**EXERCISE GOAL**
Write out again, unaltered, the lines from the start through the line containing "6).build('bracket', M_steeld, kp)".

**RECORDED INFORMATION**
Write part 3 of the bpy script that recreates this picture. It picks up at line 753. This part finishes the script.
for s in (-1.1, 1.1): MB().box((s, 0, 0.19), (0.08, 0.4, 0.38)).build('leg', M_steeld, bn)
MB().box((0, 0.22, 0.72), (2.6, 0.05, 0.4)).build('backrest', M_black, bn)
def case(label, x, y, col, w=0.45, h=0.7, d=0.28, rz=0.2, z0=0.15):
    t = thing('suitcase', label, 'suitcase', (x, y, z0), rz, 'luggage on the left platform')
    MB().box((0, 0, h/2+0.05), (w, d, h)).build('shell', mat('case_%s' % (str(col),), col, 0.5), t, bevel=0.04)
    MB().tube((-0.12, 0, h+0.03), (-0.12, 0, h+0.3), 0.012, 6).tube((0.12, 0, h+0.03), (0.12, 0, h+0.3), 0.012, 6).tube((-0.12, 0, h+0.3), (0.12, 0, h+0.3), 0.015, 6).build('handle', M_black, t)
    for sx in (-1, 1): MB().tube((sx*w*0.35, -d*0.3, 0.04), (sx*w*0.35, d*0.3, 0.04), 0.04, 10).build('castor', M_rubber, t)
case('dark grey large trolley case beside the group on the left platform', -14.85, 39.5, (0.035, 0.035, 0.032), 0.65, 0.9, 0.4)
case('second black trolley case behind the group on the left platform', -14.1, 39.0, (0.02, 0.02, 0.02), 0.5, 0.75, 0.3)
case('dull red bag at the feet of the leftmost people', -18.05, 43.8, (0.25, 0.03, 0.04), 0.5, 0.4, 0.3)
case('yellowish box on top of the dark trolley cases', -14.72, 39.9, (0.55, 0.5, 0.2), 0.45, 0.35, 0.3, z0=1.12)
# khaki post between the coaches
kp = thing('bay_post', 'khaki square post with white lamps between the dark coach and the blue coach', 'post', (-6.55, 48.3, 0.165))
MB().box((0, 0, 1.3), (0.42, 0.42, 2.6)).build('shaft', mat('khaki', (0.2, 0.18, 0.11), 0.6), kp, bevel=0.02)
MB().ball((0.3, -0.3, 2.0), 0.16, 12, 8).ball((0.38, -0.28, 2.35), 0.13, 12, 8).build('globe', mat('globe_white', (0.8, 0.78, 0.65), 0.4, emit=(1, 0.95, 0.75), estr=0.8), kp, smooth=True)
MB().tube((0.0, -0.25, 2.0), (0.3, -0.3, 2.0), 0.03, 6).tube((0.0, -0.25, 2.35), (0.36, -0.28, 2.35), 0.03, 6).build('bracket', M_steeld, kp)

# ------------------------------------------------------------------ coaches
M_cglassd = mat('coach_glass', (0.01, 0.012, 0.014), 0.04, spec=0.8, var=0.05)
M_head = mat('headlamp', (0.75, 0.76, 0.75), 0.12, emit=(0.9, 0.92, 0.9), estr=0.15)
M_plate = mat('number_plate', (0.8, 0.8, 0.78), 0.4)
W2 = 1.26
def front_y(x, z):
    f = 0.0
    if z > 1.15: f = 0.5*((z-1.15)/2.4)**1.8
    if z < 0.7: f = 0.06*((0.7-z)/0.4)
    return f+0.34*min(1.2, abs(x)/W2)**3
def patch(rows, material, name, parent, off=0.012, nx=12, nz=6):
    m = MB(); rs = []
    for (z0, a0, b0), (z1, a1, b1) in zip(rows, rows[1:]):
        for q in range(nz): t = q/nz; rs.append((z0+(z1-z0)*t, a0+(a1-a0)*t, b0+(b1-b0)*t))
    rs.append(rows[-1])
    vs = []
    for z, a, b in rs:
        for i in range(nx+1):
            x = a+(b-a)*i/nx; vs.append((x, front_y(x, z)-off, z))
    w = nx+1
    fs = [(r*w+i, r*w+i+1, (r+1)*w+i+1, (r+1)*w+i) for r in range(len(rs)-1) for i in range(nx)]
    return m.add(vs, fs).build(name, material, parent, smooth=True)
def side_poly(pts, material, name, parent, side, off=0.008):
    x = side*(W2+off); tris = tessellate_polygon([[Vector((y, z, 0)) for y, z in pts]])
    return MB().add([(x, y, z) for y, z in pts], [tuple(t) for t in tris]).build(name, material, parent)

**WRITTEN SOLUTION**
Write part 3 of the bpy script that recreates this picture. It picks up at line 753. This part finishes the script.
for s in (-1.1, 1.1): MB().box((s, 0, 0.19), (0.08, 0.4, 0.38)).build('leg', M_steeld, bn)
MB().box((0, 0.22, 0.72), (2.6, 0.05, 0.4)).build('backrest', M_black, bn)
def case(label, x, y, col, w=0.45, h=0.7, d=0.28, rz=0.2, z0=0.15):
    t = thing('suitcase', label, 'suitcase', (x, y, z0), rz, 'luggage on the left platform')
    MB().box((0, 0, h/2+0.05), (w, d, h)).build('shell', mat('case_%s' % (str(col),), col, 0.5), t, bevel=0.04)
    MB().tube((-0.12, 0, h+0.03), (-0.12, 0, h+0.3), 0.012, 6).tube((0.12, 0, h+0.03), (0.12, 0, h+0.3), 0.012, 6).tube((-0.12, 0, h+0.3), (0.12, 0, h+0.3), 0.015, 6).build('handle', M_black, t)
    for sx in (-1, 1): MB().tube((sx*w*0.35, -d*0.3, 0.04), (sx*w*0.35, d*0.3, 0.04), 0.04, 10).build('castor', M_rubber, t)
case('dark grey large trolley case beside the group on the left platform', -14.85, 39.5, (0.035, 0.035, 0.032), 0.65, 0.9, 0.4)
case('second black trolley case behind the group on the left platform', -14.1, 39.0, (0.02, 0.02, 0.02), 0.5, 0.75, 0.3)
case('dull red bag at the feet of the leftmost people', -18.05, 43.8, (0.25, 0.03, 0.04), 0.5, 0.4, 0.3)
case('yellowish box on top of the dark trolley cases', -14.72, 39.9, (0.55, 0.5, 0.2), 0.45, 0.35, 0.3, z0=1.12)
# khaki post between the coaches
kp = thing('bay_post', 'khaki square post with white lamps between the dark coach and the blue coach', 'post', (-6.55, 48.3, 0.165))
MB().box((0, 0, 1.3), (0.42, 0.42, 2.6)).build('shaft', mat('khaki', (0.2, 0.18, 0.11), 0.6), kp, bevel=0.02)
MB().ball((0.3, -0.3, 2.0), 0.16, 12, 8).ball((0.38, -0.28, 2.35), 0.13, 12, 8).build('globe', mat('globe_white', (0.8, 0.78, 0.65), 0.4, emit=(1, 0.95, 0.75), estr=0.8), kp, smooth=True)
MB().tube((0.0, -0.25, 2.0), (0.3, -0.3, 2.0), 0.03, 6).tube((0.0, -0.25, 2.35), (0.36, -0.28, 2.35), 0.03, 6).build('bracket', M_steeld, kp)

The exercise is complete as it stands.